▶ Source material:
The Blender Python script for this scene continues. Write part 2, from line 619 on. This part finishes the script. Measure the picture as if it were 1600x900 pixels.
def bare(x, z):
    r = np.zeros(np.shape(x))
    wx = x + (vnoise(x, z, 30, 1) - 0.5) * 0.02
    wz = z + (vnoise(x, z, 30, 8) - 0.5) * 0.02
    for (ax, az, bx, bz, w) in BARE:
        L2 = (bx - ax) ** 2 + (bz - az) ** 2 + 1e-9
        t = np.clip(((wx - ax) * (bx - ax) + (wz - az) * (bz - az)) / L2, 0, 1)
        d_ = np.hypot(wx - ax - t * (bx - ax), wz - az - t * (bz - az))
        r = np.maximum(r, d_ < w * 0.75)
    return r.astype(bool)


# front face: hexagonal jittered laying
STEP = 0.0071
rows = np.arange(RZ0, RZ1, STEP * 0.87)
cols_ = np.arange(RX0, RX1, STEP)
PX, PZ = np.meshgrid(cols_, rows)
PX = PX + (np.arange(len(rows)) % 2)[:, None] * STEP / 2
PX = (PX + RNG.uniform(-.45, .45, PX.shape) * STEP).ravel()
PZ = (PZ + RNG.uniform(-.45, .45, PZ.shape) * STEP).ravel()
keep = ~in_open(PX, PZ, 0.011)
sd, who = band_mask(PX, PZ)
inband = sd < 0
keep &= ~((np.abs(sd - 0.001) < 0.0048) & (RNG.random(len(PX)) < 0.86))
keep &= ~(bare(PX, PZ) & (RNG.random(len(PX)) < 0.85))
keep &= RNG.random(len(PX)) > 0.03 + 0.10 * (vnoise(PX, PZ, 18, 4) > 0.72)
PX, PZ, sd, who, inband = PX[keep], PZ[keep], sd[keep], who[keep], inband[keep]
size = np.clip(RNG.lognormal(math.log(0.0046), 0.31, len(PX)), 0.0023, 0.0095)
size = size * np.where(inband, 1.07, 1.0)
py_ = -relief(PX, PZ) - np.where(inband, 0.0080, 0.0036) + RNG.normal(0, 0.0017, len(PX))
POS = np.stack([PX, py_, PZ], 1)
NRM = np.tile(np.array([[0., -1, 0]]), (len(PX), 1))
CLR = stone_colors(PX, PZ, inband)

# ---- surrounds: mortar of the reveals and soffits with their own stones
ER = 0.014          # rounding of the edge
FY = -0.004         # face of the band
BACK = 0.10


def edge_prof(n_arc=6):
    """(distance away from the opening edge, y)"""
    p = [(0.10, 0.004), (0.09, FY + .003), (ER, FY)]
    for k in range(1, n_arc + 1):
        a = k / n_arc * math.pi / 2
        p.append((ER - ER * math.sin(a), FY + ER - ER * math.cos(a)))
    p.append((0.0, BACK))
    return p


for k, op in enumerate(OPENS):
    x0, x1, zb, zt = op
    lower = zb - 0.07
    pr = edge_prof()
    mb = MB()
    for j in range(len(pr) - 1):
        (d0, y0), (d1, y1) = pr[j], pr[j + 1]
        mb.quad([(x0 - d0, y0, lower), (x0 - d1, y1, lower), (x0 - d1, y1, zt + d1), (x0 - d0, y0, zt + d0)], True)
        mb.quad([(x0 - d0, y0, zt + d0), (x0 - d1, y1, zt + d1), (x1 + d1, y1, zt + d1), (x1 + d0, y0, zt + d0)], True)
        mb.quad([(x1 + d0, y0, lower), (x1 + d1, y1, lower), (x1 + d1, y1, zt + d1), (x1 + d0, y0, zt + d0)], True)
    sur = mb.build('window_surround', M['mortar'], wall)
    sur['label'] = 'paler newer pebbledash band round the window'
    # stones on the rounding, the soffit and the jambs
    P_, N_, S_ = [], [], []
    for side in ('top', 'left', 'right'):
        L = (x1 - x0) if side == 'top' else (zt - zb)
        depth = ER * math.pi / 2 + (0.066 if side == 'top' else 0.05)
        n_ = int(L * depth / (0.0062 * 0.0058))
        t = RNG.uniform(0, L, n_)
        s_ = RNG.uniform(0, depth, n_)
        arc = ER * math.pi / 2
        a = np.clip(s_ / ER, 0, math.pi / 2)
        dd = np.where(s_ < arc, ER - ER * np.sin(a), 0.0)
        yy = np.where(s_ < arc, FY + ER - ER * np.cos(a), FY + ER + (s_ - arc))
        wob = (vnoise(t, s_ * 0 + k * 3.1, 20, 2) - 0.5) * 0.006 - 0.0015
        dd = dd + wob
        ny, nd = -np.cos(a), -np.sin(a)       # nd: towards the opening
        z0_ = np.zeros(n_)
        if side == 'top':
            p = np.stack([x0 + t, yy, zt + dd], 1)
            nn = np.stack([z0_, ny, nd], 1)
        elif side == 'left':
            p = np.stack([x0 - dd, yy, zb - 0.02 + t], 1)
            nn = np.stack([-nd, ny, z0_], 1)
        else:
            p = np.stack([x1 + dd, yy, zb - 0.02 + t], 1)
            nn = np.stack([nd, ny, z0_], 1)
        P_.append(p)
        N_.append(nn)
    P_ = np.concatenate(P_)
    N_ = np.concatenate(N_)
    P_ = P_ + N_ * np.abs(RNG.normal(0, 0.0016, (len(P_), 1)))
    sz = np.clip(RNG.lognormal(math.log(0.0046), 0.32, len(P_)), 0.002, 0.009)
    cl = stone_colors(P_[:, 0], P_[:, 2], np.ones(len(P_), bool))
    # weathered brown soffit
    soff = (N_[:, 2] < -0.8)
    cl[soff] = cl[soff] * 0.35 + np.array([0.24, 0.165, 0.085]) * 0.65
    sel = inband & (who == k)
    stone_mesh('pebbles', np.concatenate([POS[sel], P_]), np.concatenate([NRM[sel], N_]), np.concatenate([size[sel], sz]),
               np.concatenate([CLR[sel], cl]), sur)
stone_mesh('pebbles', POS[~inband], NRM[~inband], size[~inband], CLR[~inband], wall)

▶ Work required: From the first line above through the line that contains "return r.astype(bool)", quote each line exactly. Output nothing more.

▶ Worked solution:
The Blender Python script for this scene continues. Write part 2, from line 619 on. This part finishes the script. Measure the picture as if it were 1600x900 pixels.
def bare(x, z):
    r = np.zeros(np.shape(x))
    wx = x + (vnoise(x, z, 30, 1) - 0.5) * 0.02
    wz = z + (vnoise(x, z, 30, 8) - 0.5) * 0.02
    for (ax, az, bx, bz, w) in BARE:
        L2 = (bx - ax) ** 2 + (bz - az) ** 2 + 1e-9
        t = np.clip(((wx - ax) * (bx - ax) + (wz - az) * (bz - az)) / L2, 0, 1)
        d_ = np.hypot(wx - ax - t * (bx - ax), wz - az - t * (bz - az))
        r = np.maximum(r, d_ < w * 0.75)
    return r.astype(bool)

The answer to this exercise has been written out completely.